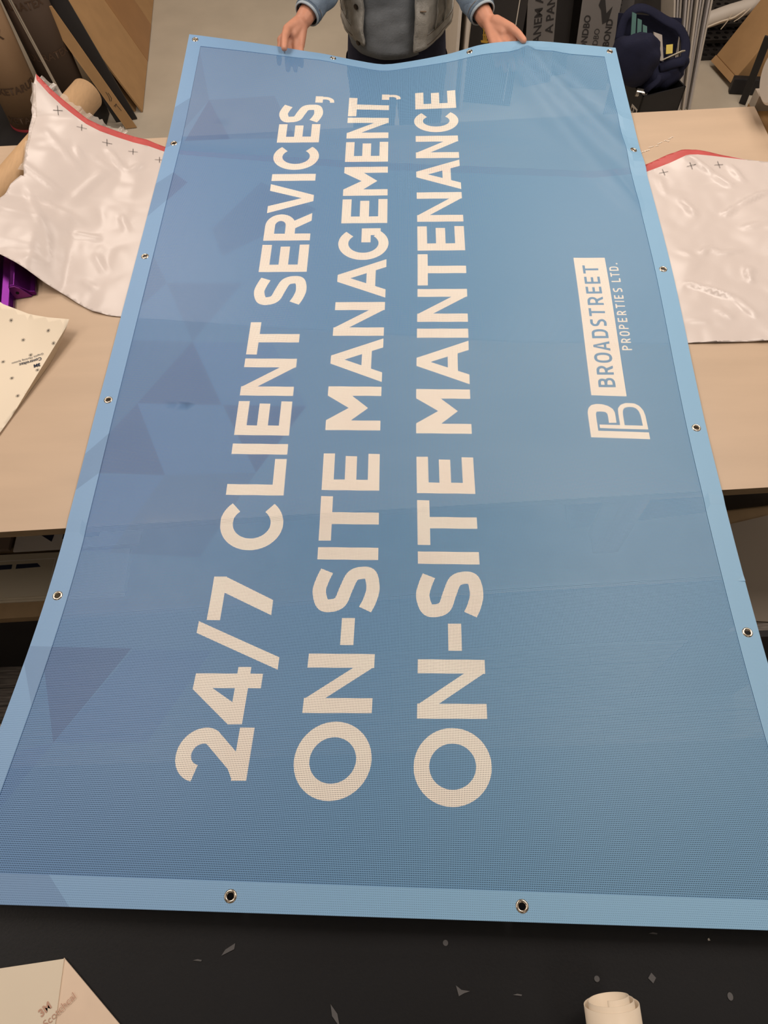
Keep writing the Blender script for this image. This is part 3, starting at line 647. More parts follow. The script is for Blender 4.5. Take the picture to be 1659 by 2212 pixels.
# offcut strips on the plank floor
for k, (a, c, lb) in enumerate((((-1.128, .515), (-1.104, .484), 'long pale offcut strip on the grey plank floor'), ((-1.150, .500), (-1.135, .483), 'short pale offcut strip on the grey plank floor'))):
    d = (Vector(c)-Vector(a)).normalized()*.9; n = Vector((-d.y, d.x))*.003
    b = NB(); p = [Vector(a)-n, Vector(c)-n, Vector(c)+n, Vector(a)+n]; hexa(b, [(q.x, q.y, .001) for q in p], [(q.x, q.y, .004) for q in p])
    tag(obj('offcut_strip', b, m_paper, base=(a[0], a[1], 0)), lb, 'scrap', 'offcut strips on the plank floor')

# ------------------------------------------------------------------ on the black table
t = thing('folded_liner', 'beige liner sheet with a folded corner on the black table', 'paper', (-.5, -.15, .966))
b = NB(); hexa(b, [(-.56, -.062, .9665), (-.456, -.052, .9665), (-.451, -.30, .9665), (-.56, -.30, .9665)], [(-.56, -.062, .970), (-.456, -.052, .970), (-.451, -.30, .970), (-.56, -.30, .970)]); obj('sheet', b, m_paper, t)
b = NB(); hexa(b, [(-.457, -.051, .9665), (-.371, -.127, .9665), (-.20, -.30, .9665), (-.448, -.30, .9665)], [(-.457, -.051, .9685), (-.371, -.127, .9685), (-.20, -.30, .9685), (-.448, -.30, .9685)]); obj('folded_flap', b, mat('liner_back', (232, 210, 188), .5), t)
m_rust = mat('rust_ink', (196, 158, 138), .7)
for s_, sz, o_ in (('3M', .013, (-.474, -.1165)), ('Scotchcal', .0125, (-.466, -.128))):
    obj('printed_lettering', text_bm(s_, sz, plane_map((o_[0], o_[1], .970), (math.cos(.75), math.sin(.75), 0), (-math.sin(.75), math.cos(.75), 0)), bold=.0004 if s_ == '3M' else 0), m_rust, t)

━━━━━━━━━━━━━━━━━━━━

▸ **EXERCISE AIM**
Copy the data exactly. Any picture it contains is to be omitted.

▸ **SOLUTION TO THIS TASK**
Keep writing the Blender script for this image. This is part 3, starting at line 647. More parts follow. The script is for Blender 4.5. Take the picture to be 1659 by 2212 pixels.
# offcut strips on the plank floor
for k, (a, c, lb) in enumerate((((-1.128, .515), (-1.104, .484), 'long pale offcut strip on the grey plank floor'), ((-1.150, .500), (-1.135, .483), 'short pale offcut strip on the grey plank floor'))):
    d = (Vector(c)-Vector(a)).normalized()*.9; n = Vector((-d.y, d.x))*.003
    b = NB(); p = [Vector(a)-n, Vector(c)-n, Vector(c)+n, Vector(a)+n]; hexa(b, [(q.x, q.y, .001) for q in p], [(q.x, q.y, .004) for q in p])
    tag(obj('offcut_strip', b, m_paper, base=(a[0], a[1], 0)), lb, 'scrap', 'offcut strips on the plank floor')

# ------------------------------------------------------------------ on the black table
t = thing('folded_liner', 'beige liner sheet with a folded corner on the black table', 'paper', (-.5, -.15, .966))
b = NB(); hexa(b, [(-.56, -.062, .9665), (-.456, -.052, .9665), (-.451, -.30, .9665), (-.56, -.30, .9665)], [(-.56, -.062, .970), (-.456, -.052, .970), (-.451, -.30, .970), (-.56, -.30, .970)]); obj('sheet', b, m_paper, t)
b = NB(); hexa(b, [(-.457, -.051, .9665), (-.371, -.127, .9665), (-.20, -.30, .9665), (-.448, -.30, .9665)], [(-.457, -.051, .9685), (-.371, -.127, .9685), (-.20, -.30, .9685), (-.448, -.30, .9685)]); obj('folded_flap', b, mat('liner_back', (232, 210, 188), .5), t)
m_rust = mat('rust_ink', (196, 158, 138), .7)
for s_, sz, o_ in (('3M', .013, (-.474, -.1165)), ('Scotchcal', .0125, (-.466, -.128))):
    obj('printed_lettering', text_bm(s_, sz, plane_map((o_[0], o_[1], .970), (math.cos(.75), math.sin(.75), 0), (-math.sin(.75), math.cos(.75), 0)), bold=.0004 if s_ == '3M' else 0), m_rust, t)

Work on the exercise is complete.